### Exercise aim
Leave out every picture, then transcribe the rest of the listing exactly.

### Recorded data
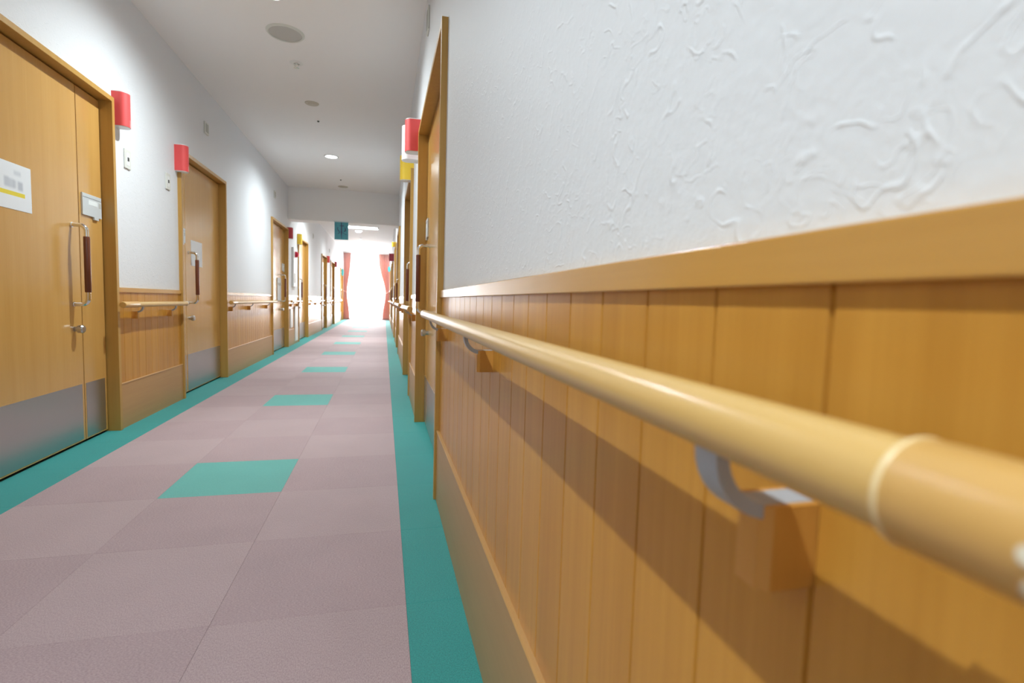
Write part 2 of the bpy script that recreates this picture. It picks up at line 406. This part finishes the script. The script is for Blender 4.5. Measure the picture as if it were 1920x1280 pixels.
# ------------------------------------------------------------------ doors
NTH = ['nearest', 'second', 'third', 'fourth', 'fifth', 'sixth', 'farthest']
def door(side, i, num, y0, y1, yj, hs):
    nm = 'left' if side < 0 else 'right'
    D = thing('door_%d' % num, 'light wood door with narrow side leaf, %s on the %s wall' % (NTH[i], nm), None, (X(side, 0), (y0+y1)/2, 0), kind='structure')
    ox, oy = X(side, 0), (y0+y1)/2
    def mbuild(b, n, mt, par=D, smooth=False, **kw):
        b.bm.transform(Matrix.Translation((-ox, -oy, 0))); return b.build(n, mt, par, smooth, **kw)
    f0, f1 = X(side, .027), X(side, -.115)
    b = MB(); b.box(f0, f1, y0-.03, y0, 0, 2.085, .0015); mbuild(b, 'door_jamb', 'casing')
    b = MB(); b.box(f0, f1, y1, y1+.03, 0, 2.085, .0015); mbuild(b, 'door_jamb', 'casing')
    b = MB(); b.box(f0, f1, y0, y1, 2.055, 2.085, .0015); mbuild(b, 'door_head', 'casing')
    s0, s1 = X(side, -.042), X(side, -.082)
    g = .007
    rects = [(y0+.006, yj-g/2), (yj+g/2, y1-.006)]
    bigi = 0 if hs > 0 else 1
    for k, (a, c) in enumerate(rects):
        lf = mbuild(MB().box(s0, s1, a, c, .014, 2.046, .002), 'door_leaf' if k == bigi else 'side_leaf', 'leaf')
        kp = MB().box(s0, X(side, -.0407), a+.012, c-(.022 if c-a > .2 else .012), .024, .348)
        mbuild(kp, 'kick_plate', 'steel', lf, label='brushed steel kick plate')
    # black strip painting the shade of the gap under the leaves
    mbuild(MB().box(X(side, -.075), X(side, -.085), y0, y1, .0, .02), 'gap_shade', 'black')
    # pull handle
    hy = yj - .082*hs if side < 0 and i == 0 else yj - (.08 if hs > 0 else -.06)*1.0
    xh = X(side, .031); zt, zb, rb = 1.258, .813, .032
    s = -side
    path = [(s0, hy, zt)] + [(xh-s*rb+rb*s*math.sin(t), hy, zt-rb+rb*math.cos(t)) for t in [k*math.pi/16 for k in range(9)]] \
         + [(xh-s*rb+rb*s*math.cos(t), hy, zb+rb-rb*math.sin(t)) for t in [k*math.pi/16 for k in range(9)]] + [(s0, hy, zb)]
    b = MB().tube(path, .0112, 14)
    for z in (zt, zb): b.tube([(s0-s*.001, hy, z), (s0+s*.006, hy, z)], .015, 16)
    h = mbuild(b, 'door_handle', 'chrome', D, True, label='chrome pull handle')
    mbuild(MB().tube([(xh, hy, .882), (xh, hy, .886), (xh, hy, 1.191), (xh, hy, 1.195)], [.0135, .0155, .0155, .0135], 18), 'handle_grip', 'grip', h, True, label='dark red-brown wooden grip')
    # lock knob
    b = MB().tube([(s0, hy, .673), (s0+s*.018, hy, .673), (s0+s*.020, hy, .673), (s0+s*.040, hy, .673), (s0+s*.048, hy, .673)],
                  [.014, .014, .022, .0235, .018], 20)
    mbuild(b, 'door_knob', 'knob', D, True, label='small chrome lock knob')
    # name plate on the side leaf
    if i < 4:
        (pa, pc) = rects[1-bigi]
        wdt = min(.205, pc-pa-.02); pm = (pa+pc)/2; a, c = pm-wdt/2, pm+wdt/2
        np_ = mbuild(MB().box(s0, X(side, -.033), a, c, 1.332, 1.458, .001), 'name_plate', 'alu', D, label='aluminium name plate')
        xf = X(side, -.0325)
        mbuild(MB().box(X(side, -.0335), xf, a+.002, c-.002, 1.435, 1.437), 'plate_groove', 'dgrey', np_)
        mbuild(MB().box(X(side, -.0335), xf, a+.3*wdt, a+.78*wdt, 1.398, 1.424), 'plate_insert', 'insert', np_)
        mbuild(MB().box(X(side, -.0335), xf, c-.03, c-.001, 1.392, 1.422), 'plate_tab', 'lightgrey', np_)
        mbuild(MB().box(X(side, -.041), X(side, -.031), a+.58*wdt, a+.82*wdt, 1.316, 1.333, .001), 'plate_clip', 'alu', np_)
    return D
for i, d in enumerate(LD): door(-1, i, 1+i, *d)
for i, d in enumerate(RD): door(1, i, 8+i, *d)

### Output
Write part 2 of the bpy script that recreates this picture. It picks up at line 406. This part finishes the script. The script is for Blender 4.5. Measure the picture as if it were 1920x1280 pixels.
# ------------------------------------------------------------------ doors
NTH = ['nearest', 'second', 'third', 'fourth', 'fifth', 'sixth', 'farthest']
def door(side, i, num, y0, y1, yj, hs):
    nm = 'left' if side < 0 else 'right'
    D = thing('door_%d' % num, 'light wood door with narrow side leaf, %s on the %s wall' % (NTH[i], nm), None, (X(side, 0), (y0+y1)/2, 0), kind='structure')
    ox, oy = X(side, 0), (y0+y1)/2
    def mbuild(b, n, mt, par=D, smooth=False, **kw):
        b.bm.transform(Matrix.Translation((-ox, -oy, 0))); return b.build(n, mt, par, smooth, **kw)
    f0, f1 = X(side, .027), X(side, -.115)
    b = MB(); b.box(f0, f1, y0-.03, y0, 0, 2.085, .0015); mbuild(b, 'door_jamb', 'casing')
    b = MB(); b.box(f0, f1, y1, y1+.03, 0, 2.085, .0015); mbuild(b, 'door_jamb', 'casing')
    b = MB(); b.box(f0, f1, y0, y1, 2.055, 2.085, .0015); mbuild(b, 'door_head', 'casing')
    s0, s1 = X(side, -.042), X(side, -.082)
    g = .007
    rects = [(y0+.006, yj-g/2), (yj+g/2, y1-.006)]
    bigi = 0 if hs > 0 else 1
    for k, (a, c) in enumerate(rects):
        lf = mbuild(MB().box(s0, s1, a, c, .014, 2.046, .002), 'door_leaf' if k == bigi else 'side_leaf', 'leaf')
        kp = MB().box(s0, X(side, -.0407), a+.012, c-(.022 if c-a > .2 else .012), .024, .348)
        mbuild(kp, 'kick_plate', 'steel', lf, label='brushed steel kick plate')
    # black strip painting the shade of the gap under the leaves
    mbuild(MB().box(X(side, -.075), X(side, -.085), y0, y1, .0, .02), 'gap_shade', 'black')
    # pull handle
    hy = yj - .082*hs if side < 0 and i == 0 else yj - (.08 if hs > 0 else -.06)*1.0
    xh = X(side, .031); zt, zb, rb = 1.258, .813, .032
    s = -side
    path = [(s0, hy, zt)] + [(xh-s*rb+rb*s*math.sin(t), hy, zt-rb+rb*math.cos(t)) for t in [k*math.pi/16 for k in range(9)]] \
         + [(xh-s*rb+rb*s*math.cos(t), hy, zb+rb-rb*math.sin(t)) for t in [k*math.pi/16 for k in range(9)]] + [(s0, hy, zb)]
    b = MB().tube(path, .0112, 14)
    for z in (zt, zb): b.tube([(s0-s*.001, hy, z), (s0+s*.006, hy, z)], .015, 16)
    h = mbuild(b, 'door_handle', 'chrome', D, True, label='chrome pull handle')
    mbuild(MB().tube([(xh, hy, .882), (xh, hy, .886), (xh, hy, 1.191), (xh, hy, 1.195)], [.0135, .0155, .0155, .0135], 18), 'handle_grip', 'grip', h, True, label='dark red-brown wooden grip')
    # lock knob
    b = MB().tube([(s0, hy, .673), (s0+s*.018, hy, .673), (s0+s*.020, hy, .673), (s0+s*.040, hy, .673), (s0+s*.048, hy, .673)],
                  [.014, .014, .022, .0235, .018], 20)
    mbuild(b, 'door_knob', 'knob', D, True, label='small chrome lock knob')
    # name plate on the side leaf
    if i < 4:
        (pa, pc) = rects[1-bigi]
        wdt = min(.205, pc-pa-.02); pm = (pa+pc)/2; a, c = pm-wdt/2, pm+wdt/2
        np_ = mbuild(MB().box(s0, X(side, -.033), a, c, 1.332, 1.458, .001), 'name_plate', 'alu', D, label='aluminium name plate')
        xf = X(side, -.0325)
        mbuild(MB().box(X(side, -.0335), xf, a+.002, c-.002, 1.435, 1.437), 'plate_groove', 'dgrey', np_)
        mbuild(MB().box(X(side, -.0335), xf, a+.3*wdt, a+.78*wdt, 1.398, 1.424), 'plate_insert', 'insert', np_)
        mbuild(MB().box(X(side, -.0335), xf, c-.03, c-.001, 1.392, 1.422), 'plate_tab', 'lightgrey', np_)
        mbuild(MB().box(X(side, -.041), X(side, -.031), a+.58*wdt, a+.82*wdt, 1.316, 1.333, .001), 'plate_clip', 'alu', np_)
    return D
for i, d in enumerate(LD): door(-1, i, 1+i, *d)
for i, d in enumerate(RD): door(1, i, 8+i, *d)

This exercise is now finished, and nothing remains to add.